Almost as soon as the Lungren vote was announced, rumors shot through the Senate that Deddeh would lose his chairmanship to Kopp. At the time, Deddeh said he merely “voted my conscience.”

Heading into the vote, Kopp had indicated that he would support Lungren and was counted as an “aye” vote by Deukmejian and just about everybody else. However, half an hour before the vote, he informed the governor that he would cast a negative vote, an action that infuriated Deukmejian.

Senate Republicans, who charged Kopp with breaking his word, in addition, have indicated that they intend to mount a major campaign to defeat him in 1990.

Changed His Mind

Kopp said he changed his mind on Lungren because constituents in his San Francisco and San Mateo County district, many of them Japanese-Americans, vigorously petitioned him. Many Japanese-Americans expressed anger over Lungren’s opposition to a federal bill to grant reparations to Americans of Japanese ancestry who were put in internment camps during World War II.

Advertisement

But the governor asserted Thursday that “no one is going to buy Kopp’s explanation that he flip-flopped on the Lungren confirmation because of concern for his constituents.” He charged that Roberti rewarded Kopp “for blatantly breaking his word.”

Roberti told reporters Thursday that a “great number” of Senate Democrats, angry at Deddeh’s vote for Lungren, asked that Deddeh be fired from his chairmanship.

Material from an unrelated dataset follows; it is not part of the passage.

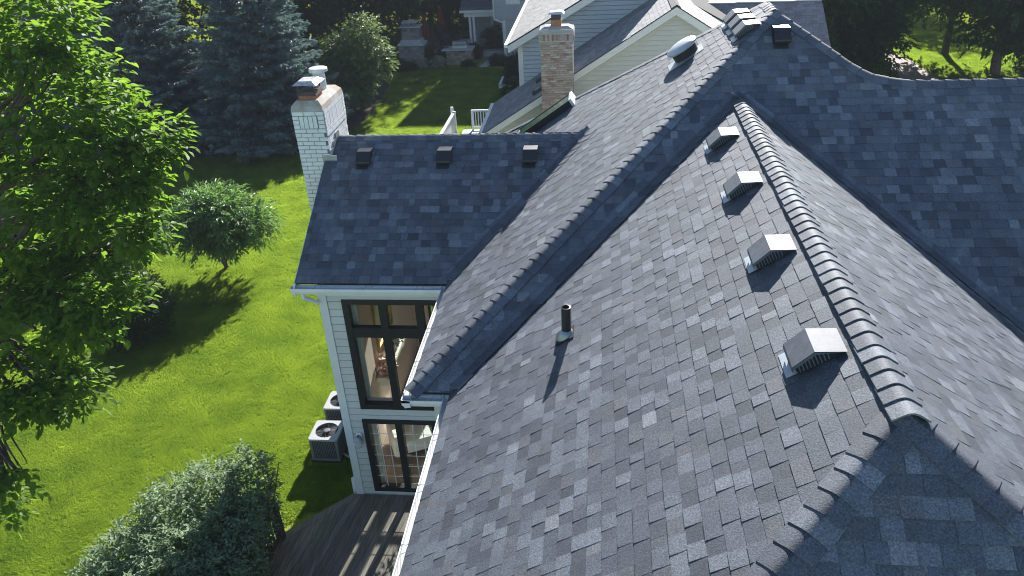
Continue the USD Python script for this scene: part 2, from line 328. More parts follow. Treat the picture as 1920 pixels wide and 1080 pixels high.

He said Deddeh declared his backing for Lungren shortly after Deukmejian announced the appointment in November and ignored pleas of Roberti and others not to make up his mind before confirmation hearings were held.

Targeted in Maneuvering

“The vast majority of members of the (Democratic) caucus felt that Sen. Deddeh at least should have given us a crack at his ear and we don’t feel we had that,” Roberti said.

Also targeted in early maneuvering, at least, was maverick Sen. Joseph Montoya (D-Whittier), chairman of the Business and Professions Committee and one of the most unpopular members of the Senate.

Montoya, an outspoken opponent of abortion, stunned the upper chamber during the Lungren debate when he declared that the abortion supporters had led the drive against Lungren because he is a “pro-life Catholic.” An anti-abortion Catholic, Roberti assailed Montoya for injecting religion into the debate.

Asked why Montoya escaped punishment, Roberti explained that Montoya was spared because he had not committed himself publicly in advance to Lungren and apparently agreed to stay neutral until after the hearings and listen to opposition Democratic arguments.

Advertisement

‘The Difference’

“That’s the difference,” he said.

In response to questions, Roberti said two other Democratic committee chairmen, Sens. Robert Presley of Riverside and Ruben Ayala of Chino, who also voted for Lungren, would not be punished.

He said neither had publicly committed himself to Lungren in advance and that a vote against Lungren might damage their reelection chances in 1990. Both are conservative Democrats and represent increasingly conservative districts.

Roberti and his Rules Committee last disciplined two senators in February of 1987 when he stripped them of their chairmanships for allegedly conspiring to overthrow him.

He fired Sen. Daniel Boatwright (D-Concord) as chairman of the Appropriations Committee and Sen. John Seymour (R-Anaheim) as chairman of the Select Committee on Substance Abuse. He subsequently restored Seymour’s chairmanship to him and returned Boatwright as a member of the Appropriations Committee.